Chargers bait-and-switch: Oh, yeah, we want money, too

After years of saying they'd build a new stadium with no public money, just free land, San Diego Chargers officials did a public about-face yesterday, saying when they said "no" they actually meant "some." "It's almost certainly going to involve some sort of taxpayer money," with team stadium czar Mark Fabiani told a local chamber of commerce, adding that it was better to get this out on the table now rather than during a voter referendum campaign: "We have no interest in spending hundreds of thousands of dollars, even into the millions, on this site, and then finding out that nobody wants to support it."

To be fair, some form of public funding has been on the table for a while: In addition to the free land, the Chargers had talked up kicking back property tax money to help pay for stadium construction.

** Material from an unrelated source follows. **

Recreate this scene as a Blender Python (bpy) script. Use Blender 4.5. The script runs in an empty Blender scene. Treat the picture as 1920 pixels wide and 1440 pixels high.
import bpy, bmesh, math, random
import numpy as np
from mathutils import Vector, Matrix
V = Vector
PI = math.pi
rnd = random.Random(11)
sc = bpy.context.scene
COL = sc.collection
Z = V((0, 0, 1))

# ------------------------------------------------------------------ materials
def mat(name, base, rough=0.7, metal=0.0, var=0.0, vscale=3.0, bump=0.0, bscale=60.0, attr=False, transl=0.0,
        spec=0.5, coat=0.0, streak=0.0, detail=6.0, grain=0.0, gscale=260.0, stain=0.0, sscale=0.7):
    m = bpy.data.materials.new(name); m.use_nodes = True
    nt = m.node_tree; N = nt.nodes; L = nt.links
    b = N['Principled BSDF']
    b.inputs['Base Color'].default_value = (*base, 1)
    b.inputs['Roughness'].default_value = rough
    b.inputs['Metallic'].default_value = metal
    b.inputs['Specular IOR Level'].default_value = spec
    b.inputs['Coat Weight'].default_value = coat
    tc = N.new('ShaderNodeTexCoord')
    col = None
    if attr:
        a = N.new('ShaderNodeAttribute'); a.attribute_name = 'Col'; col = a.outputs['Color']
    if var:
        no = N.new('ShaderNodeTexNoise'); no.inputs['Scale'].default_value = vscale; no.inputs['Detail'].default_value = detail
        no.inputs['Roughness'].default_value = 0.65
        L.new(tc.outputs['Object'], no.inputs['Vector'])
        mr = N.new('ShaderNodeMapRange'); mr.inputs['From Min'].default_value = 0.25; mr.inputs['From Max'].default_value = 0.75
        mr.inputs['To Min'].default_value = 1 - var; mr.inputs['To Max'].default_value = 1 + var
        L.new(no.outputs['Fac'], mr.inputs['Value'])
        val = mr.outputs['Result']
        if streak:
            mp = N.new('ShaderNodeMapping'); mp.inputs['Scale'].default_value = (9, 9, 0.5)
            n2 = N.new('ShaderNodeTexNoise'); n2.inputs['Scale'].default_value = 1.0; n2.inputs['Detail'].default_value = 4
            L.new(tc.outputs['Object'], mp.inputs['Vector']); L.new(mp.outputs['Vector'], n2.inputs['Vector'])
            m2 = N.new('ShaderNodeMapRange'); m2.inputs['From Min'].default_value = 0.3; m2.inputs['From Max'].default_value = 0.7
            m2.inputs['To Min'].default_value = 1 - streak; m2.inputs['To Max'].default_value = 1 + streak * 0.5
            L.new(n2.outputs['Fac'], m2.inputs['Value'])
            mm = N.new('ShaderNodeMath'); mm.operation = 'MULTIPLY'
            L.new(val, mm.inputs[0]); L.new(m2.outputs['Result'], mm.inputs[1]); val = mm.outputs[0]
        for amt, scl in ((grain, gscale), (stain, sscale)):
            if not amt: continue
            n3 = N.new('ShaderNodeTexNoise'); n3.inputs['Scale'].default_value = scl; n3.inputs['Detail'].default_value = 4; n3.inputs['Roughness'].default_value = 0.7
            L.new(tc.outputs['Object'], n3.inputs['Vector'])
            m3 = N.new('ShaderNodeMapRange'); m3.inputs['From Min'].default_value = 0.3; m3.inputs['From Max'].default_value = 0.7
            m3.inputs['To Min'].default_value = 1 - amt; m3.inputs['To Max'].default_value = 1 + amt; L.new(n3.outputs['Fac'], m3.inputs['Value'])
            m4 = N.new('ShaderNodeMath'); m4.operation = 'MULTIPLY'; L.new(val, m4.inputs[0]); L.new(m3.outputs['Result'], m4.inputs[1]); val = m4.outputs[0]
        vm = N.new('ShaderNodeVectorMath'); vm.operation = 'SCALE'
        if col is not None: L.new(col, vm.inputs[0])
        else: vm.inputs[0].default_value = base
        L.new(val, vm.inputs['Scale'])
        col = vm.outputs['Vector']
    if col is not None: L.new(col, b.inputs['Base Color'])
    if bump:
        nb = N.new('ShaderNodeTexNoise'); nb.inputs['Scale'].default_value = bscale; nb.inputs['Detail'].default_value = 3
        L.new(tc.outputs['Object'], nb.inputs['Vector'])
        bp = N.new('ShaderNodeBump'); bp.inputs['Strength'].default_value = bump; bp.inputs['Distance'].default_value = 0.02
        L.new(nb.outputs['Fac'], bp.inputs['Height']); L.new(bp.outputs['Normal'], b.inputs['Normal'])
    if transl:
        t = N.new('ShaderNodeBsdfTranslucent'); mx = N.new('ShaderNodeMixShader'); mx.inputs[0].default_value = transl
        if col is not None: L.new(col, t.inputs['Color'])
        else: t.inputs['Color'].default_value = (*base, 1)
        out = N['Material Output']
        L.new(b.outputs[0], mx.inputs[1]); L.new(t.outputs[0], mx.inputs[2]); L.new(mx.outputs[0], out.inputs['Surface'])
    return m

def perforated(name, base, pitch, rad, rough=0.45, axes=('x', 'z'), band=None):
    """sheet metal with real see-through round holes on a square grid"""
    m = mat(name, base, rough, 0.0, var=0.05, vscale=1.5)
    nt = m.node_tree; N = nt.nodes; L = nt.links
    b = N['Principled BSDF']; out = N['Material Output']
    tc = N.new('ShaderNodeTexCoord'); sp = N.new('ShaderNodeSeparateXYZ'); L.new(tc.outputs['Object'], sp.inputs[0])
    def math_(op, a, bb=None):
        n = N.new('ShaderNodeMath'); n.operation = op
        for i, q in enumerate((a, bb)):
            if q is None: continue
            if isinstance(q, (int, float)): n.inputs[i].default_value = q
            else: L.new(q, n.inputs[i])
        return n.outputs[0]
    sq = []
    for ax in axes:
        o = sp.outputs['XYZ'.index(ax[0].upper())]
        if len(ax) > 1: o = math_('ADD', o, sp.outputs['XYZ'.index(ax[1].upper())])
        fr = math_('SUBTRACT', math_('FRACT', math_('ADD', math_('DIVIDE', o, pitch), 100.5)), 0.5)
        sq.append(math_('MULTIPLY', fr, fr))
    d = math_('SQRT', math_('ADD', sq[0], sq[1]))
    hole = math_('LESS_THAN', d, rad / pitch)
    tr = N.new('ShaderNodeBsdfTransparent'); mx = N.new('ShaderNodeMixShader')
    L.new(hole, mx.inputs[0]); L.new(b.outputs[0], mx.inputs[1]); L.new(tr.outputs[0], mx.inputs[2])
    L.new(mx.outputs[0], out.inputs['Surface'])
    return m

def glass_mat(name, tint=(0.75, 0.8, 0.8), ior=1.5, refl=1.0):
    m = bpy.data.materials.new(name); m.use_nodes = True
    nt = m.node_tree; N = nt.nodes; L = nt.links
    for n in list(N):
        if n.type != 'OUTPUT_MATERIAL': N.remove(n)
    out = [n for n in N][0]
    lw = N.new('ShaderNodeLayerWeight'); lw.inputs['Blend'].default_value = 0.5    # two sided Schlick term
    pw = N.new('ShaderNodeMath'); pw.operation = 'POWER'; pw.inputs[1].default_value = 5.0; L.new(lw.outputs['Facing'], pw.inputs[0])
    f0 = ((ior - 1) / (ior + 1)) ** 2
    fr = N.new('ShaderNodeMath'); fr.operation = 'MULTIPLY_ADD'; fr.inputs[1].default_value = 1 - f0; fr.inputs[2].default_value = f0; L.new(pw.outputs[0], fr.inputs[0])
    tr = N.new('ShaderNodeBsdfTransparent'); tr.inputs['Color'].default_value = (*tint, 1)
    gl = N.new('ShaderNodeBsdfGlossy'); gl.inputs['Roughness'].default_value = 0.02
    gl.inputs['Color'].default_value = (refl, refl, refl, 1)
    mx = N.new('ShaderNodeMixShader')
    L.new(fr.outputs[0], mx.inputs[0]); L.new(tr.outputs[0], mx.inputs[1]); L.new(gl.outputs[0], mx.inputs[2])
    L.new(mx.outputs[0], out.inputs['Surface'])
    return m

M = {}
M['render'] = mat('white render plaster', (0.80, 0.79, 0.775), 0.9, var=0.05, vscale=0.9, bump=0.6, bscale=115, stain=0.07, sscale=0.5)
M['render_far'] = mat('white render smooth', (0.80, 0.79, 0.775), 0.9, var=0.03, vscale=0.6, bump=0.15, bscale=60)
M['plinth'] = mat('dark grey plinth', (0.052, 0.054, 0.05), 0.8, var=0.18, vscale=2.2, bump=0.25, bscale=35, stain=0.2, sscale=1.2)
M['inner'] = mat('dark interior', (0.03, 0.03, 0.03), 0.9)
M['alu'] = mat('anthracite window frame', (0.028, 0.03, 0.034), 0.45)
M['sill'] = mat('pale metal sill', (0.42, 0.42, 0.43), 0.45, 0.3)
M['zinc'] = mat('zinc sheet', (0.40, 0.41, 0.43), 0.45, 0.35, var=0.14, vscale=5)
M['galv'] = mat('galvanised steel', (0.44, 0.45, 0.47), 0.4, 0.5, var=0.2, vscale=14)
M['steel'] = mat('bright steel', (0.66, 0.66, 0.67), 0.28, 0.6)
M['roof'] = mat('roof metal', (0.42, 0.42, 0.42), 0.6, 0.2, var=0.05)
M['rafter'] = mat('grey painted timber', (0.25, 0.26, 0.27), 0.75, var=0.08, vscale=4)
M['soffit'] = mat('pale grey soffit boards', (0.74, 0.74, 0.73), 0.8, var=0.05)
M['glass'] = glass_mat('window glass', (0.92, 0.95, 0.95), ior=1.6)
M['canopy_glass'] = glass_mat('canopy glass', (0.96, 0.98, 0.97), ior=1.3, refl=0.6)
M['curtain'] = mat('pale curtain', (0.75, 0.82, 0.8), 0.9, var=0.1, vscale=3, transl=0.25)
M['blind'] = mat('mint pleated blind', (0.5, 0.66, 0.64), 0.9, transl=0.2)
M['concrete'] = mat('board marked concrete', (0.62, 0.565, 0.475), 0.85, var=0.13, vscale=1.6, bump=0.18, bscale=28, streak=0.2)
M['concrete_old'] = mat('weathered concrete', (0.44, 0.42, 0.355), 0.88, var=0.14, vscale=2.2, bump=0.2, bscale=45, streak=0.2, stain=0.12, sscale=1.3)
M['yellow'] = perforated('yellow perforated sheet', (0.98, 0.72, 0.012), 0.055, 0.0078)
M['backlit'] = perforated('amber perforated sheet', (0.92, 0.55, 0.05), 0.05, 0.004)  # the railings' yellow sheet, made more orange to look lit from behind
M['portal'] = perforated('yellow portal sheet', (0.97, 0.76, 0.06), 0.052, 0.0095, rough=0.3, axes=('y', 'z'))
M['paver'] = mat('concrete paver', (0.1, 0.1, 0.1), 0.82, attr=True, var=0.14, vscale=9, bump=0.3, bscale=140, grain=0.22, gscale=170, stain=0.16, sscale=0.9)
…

Still, it's worth noting that in a post to this very website, Fabiani argued that renovating the Chargers' current home of Qualcomm Stadium wasn't feasible because in San Diego "there is no public funding for stadium improvements" and "there is simply no way to privately finance such a renovation." It's 6 am in San Diego right now, but I have an email in to Fabiani; I'll post a followup here if he gets back with an explanation of how this jibes with his new stance.

UPDATE: Fabiani replied to my email (still not even 7 am in San Diego!), though he didn't respond directly to my question of whether it still makes sense to argue against Qualcomm renovations because they'd need public funds, instead writing: "No one, so far as I know, has expressed any interest in renovating Qualcomm." On the switch to a public subsidy demand, Fabiani said this was because San Diego's proposed stadium site wouldn't include land for additional development, as the team was previously seeking; as for the type of public subsidies that would be required, he wrote that that's "the subject of a CCDC-sponsored study by stadium finance expert Mitchell Zeits," and so "too soon to say."

Fabiani added that voters would need to "agree that an investment downtown will result in significant returns for taxpayers elsewhere" such as reusing the Qualcomm site to "generate hundreds of millions of dollars of revenue" for the city. Hey, I remember that one!